On prendra garde qu’un cheval ardent ne parte avec trop de vitesse, mais on évitera surtout qu’il ne lutte de vitesse avec un autre cheval : car presque tous les chevaux qui ont le plus d’émulation sont aussi les plus fougueux.

Les mors doux leur conviennent mieux que les durs ; et, si le cheval est embouché avec un dur, rendez-le doux par la légèreté de la main[1].

Il est bon de s’accoutumer soi-même à être calme, surtout sur un cheval ardent, et à n’avoir avec lui que les points de contact qui nous sont indispensables pour l’assiette[2]. Un précepte excellent à connaître, c’est qu’on calme un cheval par un sifflement et qu’on l’excite par un coup de langue. Toutefois, si, dès le commencement, on faisait suivre le coup de langue d’une caresse, et le sifflet d’une correction, le cheval apprendrait à partir au sifflement, et à s’arrêter au coup de langue[3]. De même, il ne faut pas, au cri de guerre ou au son de la trompette, paraître troublé à son cheval, et lui présenter rien qui le trouble ; mais, autant que possible, calmez-le, et même, si vous le pouvez, offrez-lui son déjeuner ou son souper.

Le meilleur conseil à suivre, c’est de ne jamais choisir un animal fougueux pour cheval de campagne. Quant au cheval froid, il me suffira de dire qu’on doit le traiter par une méthode opposée à celle qui convient au cheval ardent.

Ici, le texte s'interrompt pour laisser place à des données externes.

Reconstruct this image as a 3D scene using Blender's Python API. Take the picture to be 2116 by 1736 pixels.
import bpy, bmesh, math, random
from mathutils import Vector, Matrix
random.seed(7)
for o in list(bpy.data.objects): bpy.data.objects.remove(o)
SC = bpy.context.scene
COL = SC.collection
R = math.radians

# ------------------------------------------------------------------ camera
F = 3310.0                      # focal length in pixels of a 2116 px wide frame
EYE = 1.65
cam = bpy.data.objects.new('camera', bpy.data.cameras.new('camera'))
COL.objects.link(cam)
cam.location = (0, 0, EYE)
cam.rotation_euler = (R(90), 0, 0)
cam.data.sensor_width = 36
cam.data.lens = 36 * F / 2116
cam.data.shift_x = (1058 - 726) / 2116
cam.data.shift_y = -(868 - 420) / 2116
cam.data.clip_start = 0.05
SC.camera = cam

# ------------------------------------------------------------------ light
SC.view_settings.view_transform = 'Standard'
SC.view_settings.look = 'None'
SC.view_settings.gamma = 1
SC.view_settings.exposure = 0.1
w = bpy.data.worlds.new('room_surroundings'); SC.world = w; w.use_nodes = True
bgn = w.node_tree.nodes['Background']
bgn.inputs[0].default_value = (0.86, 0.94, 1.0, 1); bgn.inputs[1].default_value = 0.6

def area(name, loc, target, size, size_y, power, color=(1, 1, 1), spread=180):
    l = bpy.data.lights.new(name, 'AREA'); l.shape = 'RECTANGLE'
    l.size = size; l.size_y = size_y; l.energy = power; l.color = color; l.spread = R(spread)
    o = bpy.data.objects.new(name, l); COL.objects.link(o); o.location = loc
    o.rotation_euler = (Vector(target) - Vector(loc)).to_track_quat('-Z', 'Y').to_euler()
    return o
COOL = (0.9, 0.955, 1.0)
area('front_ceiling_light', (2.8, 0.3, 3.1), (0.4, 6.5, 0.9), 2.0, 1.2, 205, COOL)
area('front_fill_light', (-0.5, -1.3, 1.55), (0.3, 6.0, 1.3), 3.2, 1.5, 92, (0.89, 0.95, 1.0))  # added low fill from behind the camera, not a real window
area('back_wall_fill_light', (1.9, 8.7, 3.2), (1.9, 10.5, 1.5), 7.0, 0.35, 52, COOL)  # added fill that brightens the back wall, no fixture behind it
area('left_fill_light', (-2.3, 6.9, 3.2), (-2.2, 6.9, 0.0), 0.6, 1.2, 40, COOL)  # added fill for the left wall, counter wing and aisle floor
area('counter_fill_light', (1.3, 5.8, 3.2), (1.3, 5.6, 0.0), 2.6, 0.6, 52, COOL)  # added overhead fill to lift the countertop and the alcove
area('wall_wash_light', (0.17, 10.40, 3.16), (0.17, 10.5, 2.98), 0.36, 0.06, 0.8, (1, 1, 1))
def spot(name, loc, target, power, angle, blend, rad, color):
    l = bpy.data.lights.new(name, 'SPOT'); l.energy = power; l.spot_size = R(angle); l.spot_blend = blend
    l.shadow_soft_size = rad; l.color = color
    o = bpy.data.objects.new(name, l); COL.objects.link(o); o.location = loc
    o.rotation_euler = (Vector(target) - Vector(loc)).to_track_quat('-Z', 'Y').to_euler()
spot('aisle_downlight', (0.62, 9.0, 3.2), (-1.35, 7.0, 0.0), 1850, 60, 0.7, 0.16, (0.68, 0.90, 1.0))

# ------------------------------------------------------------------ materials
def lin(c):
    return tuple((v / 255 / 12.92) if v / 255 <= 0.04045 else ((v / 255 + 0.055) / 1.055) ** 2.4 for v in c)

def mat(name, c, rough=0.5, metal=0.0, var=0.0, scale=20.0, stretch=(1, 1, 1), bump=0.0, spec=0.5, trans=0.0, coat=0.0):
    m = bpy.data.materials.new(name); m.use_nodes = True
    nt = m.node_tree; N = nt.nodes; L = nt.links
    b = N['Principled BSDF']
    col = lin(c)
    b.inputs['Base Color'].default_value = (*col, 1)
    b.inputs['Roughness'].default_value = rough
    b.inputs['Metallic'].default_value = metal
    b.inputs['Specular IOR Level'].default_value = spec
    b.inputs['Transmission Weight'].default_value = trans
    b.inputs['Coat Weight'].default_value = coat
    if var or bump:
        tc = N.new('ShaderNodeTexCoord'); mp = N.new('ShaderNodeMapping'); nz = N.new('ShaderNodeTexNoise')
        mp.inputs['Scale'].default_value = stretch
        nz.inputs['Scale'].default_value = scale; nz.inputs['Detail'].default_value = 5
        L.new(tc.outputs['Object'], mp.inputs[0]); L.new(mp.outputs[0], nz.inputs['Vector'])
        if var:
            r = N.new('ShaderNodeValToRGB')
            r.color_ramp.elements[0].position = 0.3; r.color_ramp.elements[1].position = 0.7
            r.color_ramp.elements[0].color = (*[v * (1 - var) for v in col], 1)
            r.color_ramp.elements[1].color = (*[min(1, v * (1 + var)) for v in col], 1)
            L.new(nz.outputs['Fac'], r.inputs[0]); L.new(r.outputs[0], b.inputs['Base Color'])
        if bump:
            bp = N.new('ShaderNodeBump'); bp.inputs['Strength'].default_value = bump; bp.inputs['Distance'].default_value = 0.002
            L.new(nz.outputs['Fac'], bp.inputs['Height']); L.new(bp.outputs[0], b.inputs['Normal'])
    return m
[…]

  1. Recommandation bien sage, mais d’autant plus difficile à exécuter que Xénophon et ses successeurs n’ont pas indique ce qu’il fallait faire pour avoir la main légère. L. B.
  2. Ce qui veut dire qu’il ne faut pas toujours avoir les jambes et les talons plaqués sur le corps de l’anima), pour ne pas l’exciter mal à propos. L. B.
  3. Cette remarque est très-judicieuse, et j’en ai fait souvent l’application pour les départs et les arrêts. On porte le corps en arrière, premier temps, en disant halte ou stop ; puis on approche la main du corps, second temps. Le cheval, pour éviter l’opposition faite par la main au second temps, qui lui est toujours plus ou moins sensible, s’arrête de suite. Veut-on faire partir un cheval, on peut dire go on ou partez, puis on approche les jambes, premier temps, et on avance la main de bas en haut vers la tête du cheval ; il est rare que le cheval ne parte pas avant que les jambes aient agi. L. B.